Likely the image we are expected to have here is the predatory white-male academic superstar in his early 50s. This is a hoary stereotype, and to the extent that it holds true, there have always been plenty of rules in place to sanction unprofessional behavior.

But here is what comes to my mind. For four years in the mid-1980s, I was an assistant professor in Princeton's mathematics department. I was 27 years old, and there was a whole cohort of young math faculty in our late 20s. (The youngest assistant professor was 20.) We had hobbies not related to our academic lives – in my case, centered around the folk dance and music scene of central New Jersey. My circle of friends was wide, and certainly included graduate students from various departments of ages roughly mine. Now I happened to be already married, but had I not been, would a policy like that just enacted force me to badger new acquaintances about their employment: music teacher “good,” chemistry grad student “bad”? 

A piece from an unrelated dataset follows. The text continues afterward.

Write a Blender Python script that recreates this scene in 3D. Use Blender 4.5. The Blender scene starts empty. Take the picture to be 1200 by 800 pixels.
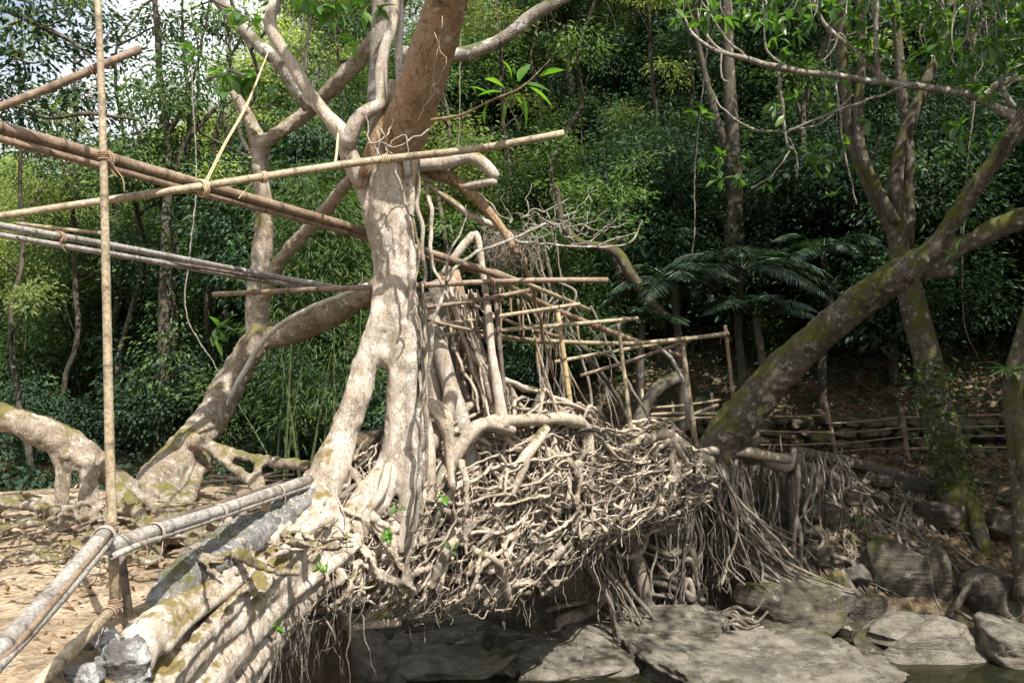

Ironically, these rules will certainly hinder diversity initiatives. In mathematics, for example, a high percentage of women mathematicians have romantic attachments to men mathematicians, and many of these relationships started in a situation that would run afoul of these new Princeton faculty rules. For example, it is possible that this would apply to every woman who has been a full professor of mathematics at my excellent university. Though I can't be sure of this, because who in the world goes around investigating the private lives of their colleagues!

Here is another scenario one can envision: A new 29-year-old woman assistant professor who happens to be African American meets a nice young man of a similar age at one of the African American churches in town. Whoops, he is a graduate student in the religion department. Guess who will happily be taking a job somewhere else?

Rather than following the University’s lead, one imagines peer schools licking their chops as they ponder what faculty they can poach from Princeton: This is a time-honored response to hearing that a good university has done something dumb, as Princeton just has.